1993年のオーストリア・モーツァルト №25〈ザルツブルク №17〉
1993年7月、転職のはざまに2週間の自由(失業)期間ができて、これはチャンス。リュックを背負ったエコノミーな個人旅行で、憧れのオーストリアへ行きました。
今年はちょうど30周年、当時はスマホはもちろんなく、携帯電話すら一般にはまだ普及していなかった時代。世の中随分変わりましたね。

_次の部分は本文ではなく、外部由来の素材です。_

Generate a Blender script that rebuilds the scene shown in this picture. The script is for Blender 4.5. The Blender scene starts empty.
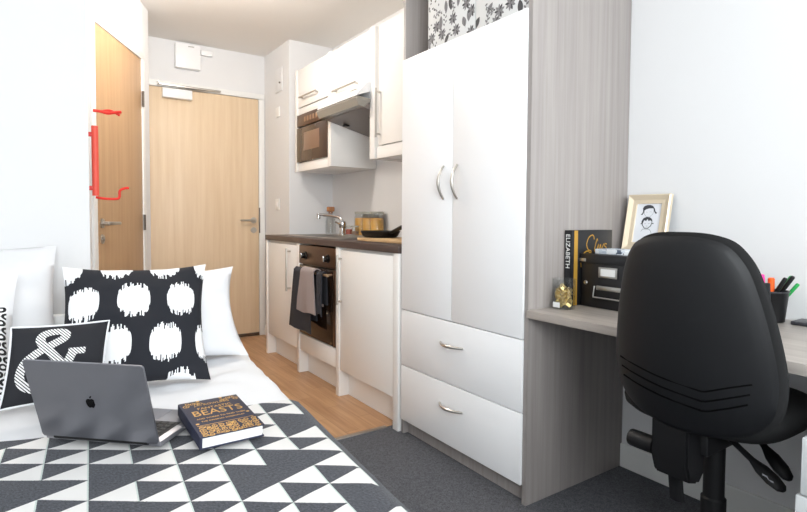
import bpy, bmesh, math, random
from mathutils import Vector, Matrix, noise
random.seed(7)
S = bpy.context.scene
COL = S.collection
PI = math.pi

# ------------------------------------------------------------------ camera
CAMZ = 1.04
YAW, PITCH, ROLL = math.radians(34.36), math.radians(2.29), math.radians(.35)
cd = bpy.data.cameras.new('camera')
cd.sensor_width = 36
cd.lens = 36 * 530.64 / 807
cd.shift_y = -(256 - 239.01) / 807
cd.clip_start = .02
cam = bpy.data.objects.new('camera', cd)
COL.objects.link(cam)
r0 = Vector((math.cos(YAW), -math.sin(YAW), 0))
f0 = Vector((math.sin(YAW), math.cos(YAW), 0))
up = Vector((0, 0, 1))
fw = f0 * math.cos(PITCH) - up * math.sin(PITCH)
u0 = up * math.cos(PITCH) + f0 * math.sin(PITCH)
rr = r0 * math.cos(ROLL) + u0 * math.sin(ROLL)
uu = u0 * math.cos(ROLL) - r0 * math.sin(ROLL)
cam.matrix_world = Matrix(((rr.x, uu.x, -fw.x, 0), (rr.y, uu.y, -fw.y, 0), (rr.z, uu.z, -fw.z, CAMZ), (0, 0, 0, 1)))
S.camera = cam

# ------------------------------------------------------------------ world, lights, exposure
w = bpy.data.worlds.new('world')
S.world = w
w.use_nodes = True
w.node_tree.nodes['Background'].inputs[0].default_value = (.80, .90, 1.0, 1)
w.node_tree.nodes['Background'].inputs[1].default_value = .3


def area(name, loc, rot, sx, sy, power, col):
    l = bpy.data.lights.new(name, 'AREA')
    l.shape = 'RECTANGLE'
    l.size, l.size_y = sx, sy
    l.energy = power
    l.color = col
    o = bpy.data.objects.new(name, l)
    o.location = loc
    o.rotation_euler = rot
    COL.objects.link(o)
    return o


# daylight through an added, unseen window behind the camera
area('added_window_daylight', (-.10, -1.22, 1.6), (math.radians(84), 0, 0), 1.1, 1.4, 68, (.935, .97, 1.0))
area('added_window_daylight', (1.25, -1.22, 1.6), (math.radians(84), 0, 0), 1.1, 1.4, 31, (.94, .975, 1.0))
area('added_side_daylight', (-1.22, .0, 1.55), (0, math.radians(-86), 0), 1.3, 1.5, 9, (.95, .975, 1.0))  # side fill through an added, unseen window in the left wall
# lamp over the kitchen passage
kl = bpy.data.lights.new('kitchen_ceiling_light', 'POINT')
kl.energy = 26
kl.color = (1.0, .925, .84)
kl.shadow_soft_size = .07
ko = bpy.data.objects.new('kitchen_ceiling_light', kl)
ko.location = (.75, 3.05, 2.352)
COL.objects.link(ko)

S.view_settings.view_transform = 'Standard'
S.view_settings.look = 'None'
S.view_settings.gamma = 1
S.view_settings.use_curve_mapping = False
S.view_settings.exposure = .13

# ------------------------------------------------------------------ helpers
OFF = {}


def thing(name, label, cat, loc=(0, 0, 0), rotz=0, group=None, local=False, kind=None):
    o = bpy.data.objects.new(name, None)
    o.empty_display_size = .05
    o.location = loc
    o.rotation_euler = (0, 0, rotz)
    COL.objects.link(o)
    if kind:
        o['kind'] = kind
    if label:
        o['label'] = label
    if cat:
        o['category'] = cat
    if group:
        o['group'] = group
    OFF[o.name] = Vector((0, 0, 0)) if local else Vector(loc)
    return o


def tag(o, label, cat, group=None, kind=None):
    if kind:
        o['kind'] = kind
    o['label'] = label
    o['category'] = cat
    if group:
        o['group'] = group
    return o


def obj(name, bm, m, parent=None, smooth=True, label=None, ang=35):
    me = bpy.data.meshes.new(name)
    off = OFF[parent.name] if parent else Vector((0, 0, 0))
    bmesh.ops.recalc_face_normals(bm, faces=bm.faces[:])
    if off.length:
        bmesh.ops.translate(bm, verts=bm.verts[:], vec=-off)
    bm.to_mesh(me)
    bm.free()
    for mm in (m if isinstance(m, (list, tuple)) else [m]):
        me.materials.append(mm)
    if smooth:
        me.polygons.foreach_set('use_smooth', [True] * len(me.polygons))
        me.set_sharp_from_angle(angle=math.radians(ang))
    o = bpy.data.objects.new(name, me)
    COL.objects.link(o)
    if parent:
        o.parent = parent
    OFF[o.name] = off
    if label:
        o['label'] = label
    return o


def single(name, bm, m, label, cat, group=None, smooth=True, kind=None, ang=35):
    """a top-level thing that is one mesh: origin moved to its base"""
    xs = [v.co.x for v in bm.verts]
    ys = [v.co.y for v in bm.verts]
    zs = [v.co.z for v in bm.verts]
    c = Vector(((min(xs) + max(xs)) / 2, (min(ys) + max(ys)) / 2, min(zs)))
    bmesh.ops.translate(bm, verts=bm.verts[:], vec=-c)
    o = obj(name, bm, m, None, smooth, ang=ang)
    o.location = c
    return tag(o, label, cat, group, kind)


def struct(name, bm, m, smooth=False):
    o = obj(name, bm, m, None, smooth)
    o['kind'] = 'structure'
    return o


def B():
    return bmesh.new()


def box(bm, x0, x1, y0, y1, z0, z1, bev=0, seg=2, M=None):
    cx, cy, cz = (x0 + x1) / 2, (y0 + y1) / 2, (z0 + z1) / 2
    r = bmesh.ops.create_cube(bm, size=1, matrix=Matrix.Translation((cx, cy, cz)) @ Matrix.Diagonal((abs(x1 - x0), abs(y1 - y0), abs(z1 - z0), 1)))
    vs = r['verts']
    if bev:
        es = set()
        for v in vs:
            es.update(v.link_edges)
        rb = bmesh.ops.bevel(bm, geom=list(es), offset=bev, segments=seg, affect='EDGES', profile=.5, clamp_overlap=True)
        vs = list({v for f in rb['faces'] for v in f.verts} | {v for v in vs if v.is_valid})
    if M is not None:
        bmesh.ops.transform(bm, matrix=M, verts=[v for v in vs if v.is_valid])
    return bm


def bx(*a, **k):
    return box(B(), *a, **k)


def frame_from(d):
    d = d.normalized()
    a = Vector((0, 0, 1)) if abs(d.z) < .9 else Vector((1, 0, 0))
    x = a.cross(d).normalized()
    y = d.cross(x)
    return x, y


def tube(bm, pts, rad, n=10, cap=True, closed=False, flat=None):
    """tube along pts; rad a number or list; flat=(sx,sy) squashes the profile"""
    P = [Vector(p) for p in pts]
    R = rad if isinstance(rad, (list, tuple)) else [rad] * len(P)
    rings = []
    X = None
    for i, p in enumerate(P):
        if closed:
            d = P[(i + 1) % len(P)] - P[i - 1]
        else:
            d = P[min(i + 1, len(P) - 1)] - P[max(i - 1, 0)]
        d.normalize()
        if X is None:
            X, Y = frame_from(d)
        else:
            X = (X - d * X.dot(d)).normalized()
            Y = d.cross(X)
        ring = []
        for k in range(n):
            a = 2 * PI * k / n
            c, s = math.cos(a), math.sin(a)
            if flat:
                c *= flat[0]
                s *= flat[1]
            ring.append(bm.verts.new(p + (X * c + Y * s) * R[i]))
        rings.append(ring)
    m = len(rings)
    for i in range(m if closed else m - 1):
        a, b = rings[i], rings[(i + 1) % m]
        for k in range(n):
            bm.faces.new((a[k], a[(k + 1) % n], b[(k + 1) % n], b[k]))
    if cap and not closed:
        bm.faces.new(rings[0][::-1])
        bm.faces.new(rings[-1])
    return bm


def lathe(bm, prof, c, n=28, axis=None, cap=True):
    """prof: (radius, height) list; c centre; axis direction"""
    c = Vector(c)
    d = Vector(axis or (0, 0, 1)).normalized()
    X, Y = frame_from(d)
    rings = []
    for r, h in prof:
        if r < 1e-6:
            rings.append([bm.verts.new(c + d * h)])
        else:
            rings.append([bm.verts.new(c + d * h + (X * math.cos(2 * PI * k / n) + Y * math.sin(2 * PI * k / n)) * r) for k in range(n)])
    for a, b in zip(rings, rings[1:]):
        for k in range(n):
            k2 = (k + 1) % n
            if len(a) == 1 and len(b) == 1:
                continue
            if len(a) == 1:
                bm.faces.new((a[0], b[k2], b[k]))
            elif len(b) == 1:
                bm.faces.new((a[k], a[k2], b[0]))
            else:
                bm.faces.new((a[k], a[k2], b[k2], b[k]))
    if cap:
        if len(rings[0]) > 1:
            bm.faces.new(rings[0][::-1])
        if len(rings[-1]) > 1:
            bm.faces.new(rings[-1])
    return bm


def prism(bm, poly, O, U, V, W, t):
    """polygon poly [(u,v)] in plane O+uU+vV, extruded by t along W"""
    O, U, V, W = Vector(O), Vector(U), Vector(V), Vector(W)
    a = [bm.verts.new(O + U * p[0] + V * p[1]) for p in poly]
    b = [bm.verts.new(O + U * p[0] + V * p[1] + W * t) for p in poly]
    n = len(poly)
    f1 = bm.faces.new(a)
    f2 = bm.faces.new(b[::-1])
    for i in range(n):
        bm.faces.new((a[i], b[i], b[(i + 1) % n], a[(i + 1) % n]))
    bmesh.ops.triangulate(bm, faces=[f1, f2])
    return bm


def smooth_path(pts, n=8, closed=False):
    """Catmull-Rom through the points"""
    P = [Vector(p) for p in pts]
    out = []
    m = len(P)
    for i in range(m if closed else m - 1):
        if closed:
            p0, p1, p2, p3 = P[i - 1], P[i], P[(i + 1) % m], P[(i + 2) % m]
        else:
            p0, p1, p2, p3 = P[max(i - 1, 0)], P[i], P[i + 1], P[min(i + 2, m - 1)]
        for k in range(n):
            t = k / n
            out.append(.5 * ((2 * p1) + (p2 - p0) * t + (2 * p0 - 5 * p1 + 4 * p2 - p3) * t * t + (3 * p1 - p0 - 3 * p2 + p3) * t ** 3))
    if not closed:
        out.append(P[-1])
    return out


def ribbon2d(pts, wd):
    """list of quads (as 2-D corner lists) of a stroke of width wd along 2-D pts"""
    P = [Vector((p[0], p[1])) for p in pts]
    L, R = [], []
    for i, p in enumerate(P):
        d = (P[min(i + 1, len(P) - 1)] - P[max(i - 1, 0)])
        d.normalize()
        n = Vector((-d.y, d.x))
        ww = wd[i] if isinstance(wd, list) else wd
        L.append(p + n * ww / 2)
        R.append(p - n * ww / 2)
    return L, R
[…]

旅行中の日記がこの『旅日記』の元ネタです。写真も交えて旅のあれこれを思い返しながらつづっていきます。そんな、よしなしごとにお付き合いいただければ幸いです。
ザルツブルク♪ №17(ノンベルク修道院を訪れる)
1993(平成5)年7月15日(木)午後
近くのカフェで昼食を食べて、両替しようとマカルト広場の銀行にはいるとパスポートがないと無理と断られた。ホテルの金庫に置いてきたのだ。けちな銀行に用はない。昨日の銀行へ行くとしよう。(※1)

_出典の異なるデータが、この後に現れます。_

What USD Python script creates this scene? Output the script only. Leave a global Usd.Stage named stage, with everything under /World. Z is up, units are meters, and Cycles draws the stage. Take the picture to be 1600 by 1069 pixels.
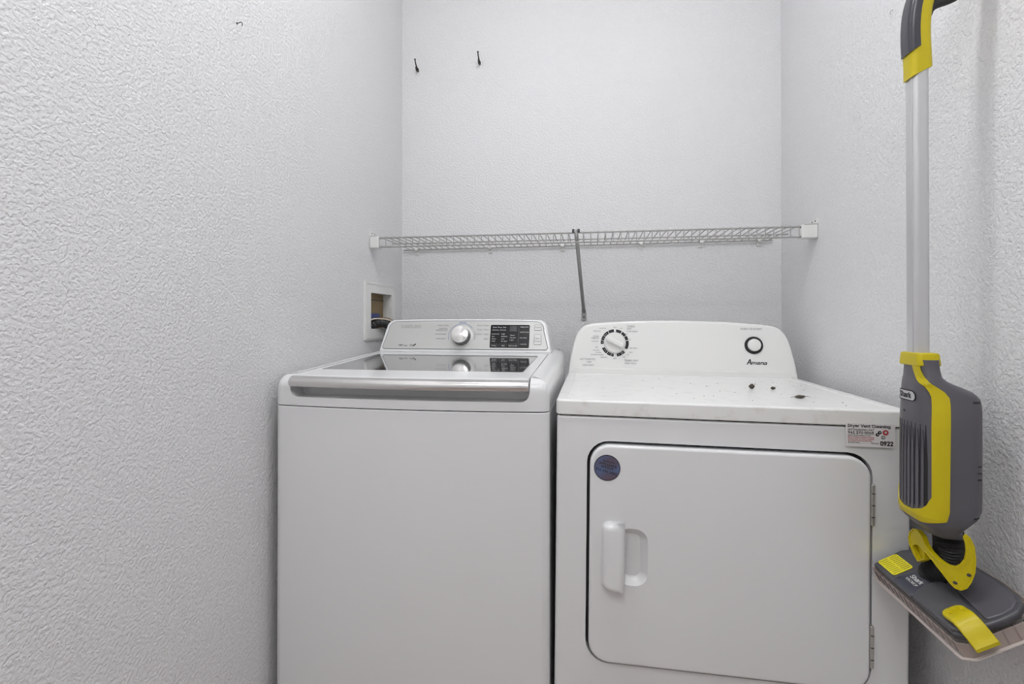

そのシュペングラー銀行へいったら2時まで昼休みだったので、「カフェ・バザール」でひと休みしてモーツァルト・ケーキをミルクで食べた。ケーキにまでモーちゃんの名が付いている。商売々々。(※2)
この銀行はよい。僕の顔をおぼえていた係の男性が会釈してくれた。(※3)
今度はノンベルク尼僧院を目指して橋をわたった。小道と石の階段をたどって行った。ここはよい。小高い場所にあるので眺めもいいし静かだ。サウンド・オブ・ミュージックのマリアはここにいたのだった。(※4)
トランプ家の子供たちがマリアに会いたくてここまで訪ねてきたのだった。しかし、雨も止まず足も痛かったのでホテルへ戻った。(※5)
――つづく――
※1 細かく両替すると、手数料の分だけ交換率が下がるのですが、安全上現金をなるべく持ち歩きたくないので仕方ありません。
※2 モーツァルトのことを、親しみを込めて「モーちゃん」と呼んでいます。ザルツブルクは、モーツァルトの生誕地で名高い街。観光地ですから、モーツァルト・チョコレートをはじめとしてキャラクターグッズ的なお土産の商品や、その名を冠した店や菓子なども数えきれません。
※3 このような対応は、旅にある身にとっては嬉しく、また琴線にも触れることです。
※4 お城のある「メンヒスブルク」の丘の東の端の小高い場所に修道院はあります。ここは女子修道院なので、尼僧院とも呼びます。映画では、トランプ大佐への恋慕の情と、神に仕える自らの立場の間で悩みを抱えたマリアが、トランプ家を去って修道院に戻っていました。
※5 映画では、マリアを慕う子供たちが訪ねて来る感動の場面です。さあ、ホテルへいったん戻ってこのあと教会コンサートの予定です。
※標題画像は、モーツァルト生家の看板です。